The zeros of a function are the roots.
Positions x: f(x)=0.

In f(t)=sin(wt) the frequency is w, the amplitude is 1, and the zeros are twice as frequent as that.

The values that |sin(wt|=1 is the same frequency as the the frequency of the zeros ... but the peaks and the troughs appear only as frequently as w.

This what you are saying?
I think you need to revisit, carefully, how the graph was derived and what it actually means. I'm not sure it is telling you what you think it does.
eg. I think the frequency of occurance of the number of points of intersection between y=f(x) and y=k is the same for every k except for |k|=1 - where it is half.
 
Your question is very unclear, but your graph illustrates that a sine function spends much longer vicinity of 1 and -1 rather than in the vicinity of 0. Is that surprising?
 
Remember the slope of the inverse is reciprocal of slope of the function.
what you state is true for derivative of sine, it will be opposite for derivative of arcsine.
Especially slope of sine is 0 at (pi/2,1) so slope of arcsine approaches infinity at (1,pi/2).
 
haruspex said:
Your question is very unclear, but your graph illustrates that a sine function spends much longer vicinity of 1 and -1 rather than in the vicinity of 0. Is that surprising?
Oh is that what it is - illustrating hang-time?!
 
The probability density of a steady sine-wave ' Asin (wt) ' is not
bell-shaped, since it spends more time near the peaks than near x = 0; it extends
only over -A ≤ x ≤ +A (it is zero outside that range) and spikes at the maximum
positive and negative values. (lines from moretti.ceat.okstate.edu/MAE5073/Prob1801.pdf)

but how?


These are the lines of confusion for me. My idea of pdf is that it gives peaks for higher probability values. But for a sine wave why is zeros lesser, it must be maximum. consider one cycle of sine wave. We have one peak A, one negative peak -A and 2 zeroes (3rd zero for next cycle). Is my calculus bad? If my basic idea is wrong , please can anyone kindly explain it to me (in very simple english). You people are my strength, truely.

TIA
 
dexterdev said:
The probability density of a steady sine-wave ' Asin (wt) ' is not bell-shaped, since it spends more time near the peaks than near x = 0; it extends
only over -A ≤ x ≤ +A (it is zero outside that range) and spikes at the maximum
positive and negative values. (lines from moretti.ceat.okstate.edu/MAE5073/Prob1801.pdf)

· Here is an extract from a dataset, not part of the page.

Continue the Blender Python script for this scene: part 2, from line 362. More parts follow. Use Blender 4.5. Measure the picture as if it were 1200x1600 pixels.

My idea of pdf is that it gives peaks for higher probability values. But for a sine wave why is zeros lesser, it must be maximum. consider one cycle of sine wave. We have one peak A, one negative peak -A and 2 zeroes (3rd zero for next cycle).
For a continuous distribution, the value of the pdf at some point x cannot be interpreted as how often it takes the value x. The probability of getting exactly x is zero. Instead, think of it as the probability of getting a value in a small range about x.
If you take a thin horizontal band through a sine wave around the y=0 line, the curve doesn't spend long in the band. It enters the band every pi, but passes through quickly. A similar band at y=1 is entered half as often, but the curve spends much longer in the band each time.
 
Thankyou sir, you saved my life. I don't why doubts are haunting me like this.